Not really a news flash to say that Realtors battle a “bad reputation,” oft competing with used car salespeople, politicians, and lawyers as those the general public is most likely to let drown/choke/walk in front of a speeding bus. The FrontSteps has even held polls: Who’s worse, Realtors or Politicians? Visit the blog to vote. Certainly, all professional have their share of a-holes, real estate included; on the other hand, plenty of honest, straight forward, and truly caring individuals help us buy ans sell houses in the Bay Area. So how did the “bad reputation” begin?
One issue that plagues the industry is that of forthrightness, of rather, a dearth thereof. Why, for instance, is information on the actual sales price of a home so hard to get? Schtuff tried to make those prices public once and was chastised; the information is now only available through a complicated set of steps in which you, consumer, must make myriad promises to uphold the top secret integrity of the transaction by which you gain the information. In true Stephen Colbert style, tip of the hat to Home San Francisco for thinking of a legal way to give these data to the public; wag of the finger though to the NAR, that keeps such info–that people really need to be able to be intelligent players in the game of real estate–under lock and key.

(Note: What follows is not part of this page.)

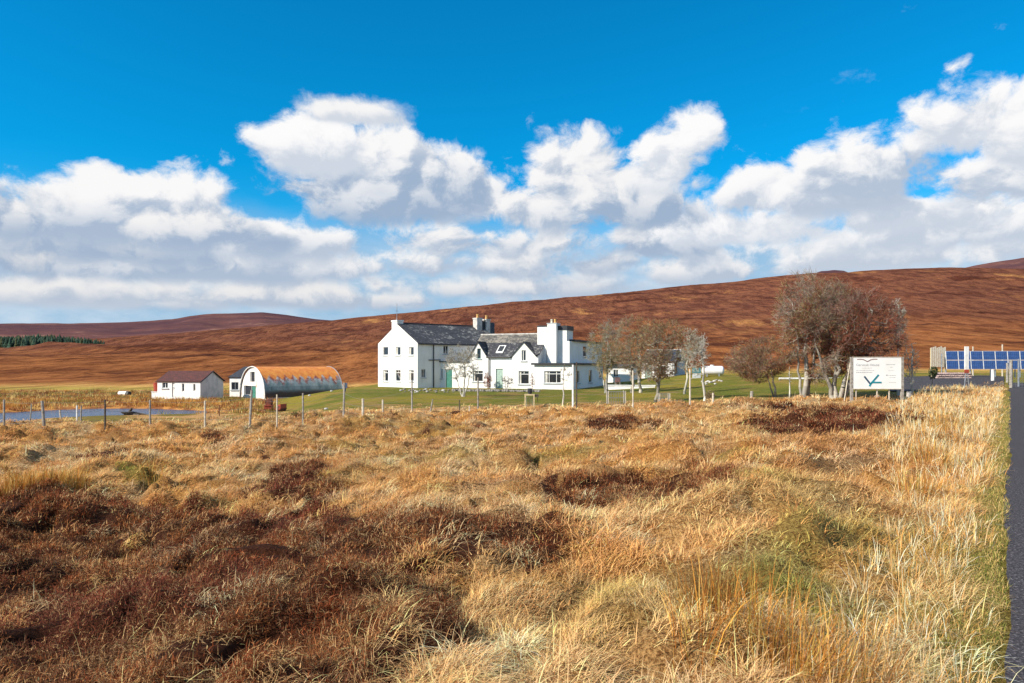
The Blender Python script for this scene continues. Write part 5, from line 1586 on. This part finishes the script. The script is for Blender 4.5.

Another area of what appears to we, the non-agent public, to be subterfuge is “re-listing.” The practice of pulling an aged listing off market, changing its price, and putting it back on the market as new corrupts our efforts to track price reductions, days on the market, comps, etc. Though I suppose that technically, a listing that goes off market and comes back on later is a “new” listing, hiding the history of the property seems underhanded. And potential clients aren’t the only ones questioning the practice of re-listing. Inman reports the following:
Some multiple listing service participants have taken advantage of MLS rules and policies … to draw extra attention to properties listed with them,” and listing brokers and agents sometimes re-list the same properties multiple times, causing those properties to appear as “new” listings over and over. In these cases, “While the listing contract is technically ‘new,’ ” each time “the relationship between the seller and the listing broker is ongoing and continuous, and the listed property — in the eyes of reasonable consumers — is certainly not ‘new’ to the market.